The raw material feeders are started, and material can flow into the seven weighers simultaneously. Each weigher has a preliminary setpoint, a preact setpoint, and a tolerance level within which weights must remain for each material. When all weighers have completed and are within tolerance, the system checks the holding hopper for closed and empty gates before starting the belts. With the belts running, the weigher's discharge feeders are sequentially started, moving the batch into the holding hopper. When each weigher reaches the empty weight setpoint, the discharge feeder runs ten additional seconds. The conveyor belts run long enough for the material to clear before stopping. The system now looks to see if the appropriate hoist is at the home position. The holding hopper gate is opened and the batch is placed in the hoist. When the holding hopper reaches the empty setpoint, the gate is closed. The hoist is started and a tram destination is established. The remaining control of the delivery of the batch is independent of the computer.

Each weigh hopper has a high material level device to prevent overfilling. This device disables the computer outputs to the raw material feeders for the weigh hopper and provides a digital input (DI) to the computer. The computer interprets the DI to mean additional material can be added to this weigher. A chunk detector device located on belts provide a digital input to stop the belts if a large object passes underneath. When this happens, the computer will sound the alarm until acknowledged. The operator then eliminates the chunk and manually resets the switch on the detector. The discharge will automatically restart. A full complement of manual controls is enabled when the system is placed in the "HOLD" mode.

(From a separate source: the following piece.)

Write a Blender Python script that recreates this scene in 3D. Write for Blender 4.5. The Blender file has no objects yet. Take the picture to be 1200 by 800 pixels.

• Increased flexibility - easily able to expand the operation as needed, or change components
• Greater control over quality assurance - historical records and tracking system easily isolate problem areas
• Increase in productivity - with automated mixing of recipes, batches are completed faster and with fewer errors allowing more batches to be finished in a shorter period of time
• Touch screen capability - provides easy control and lowered training requirements.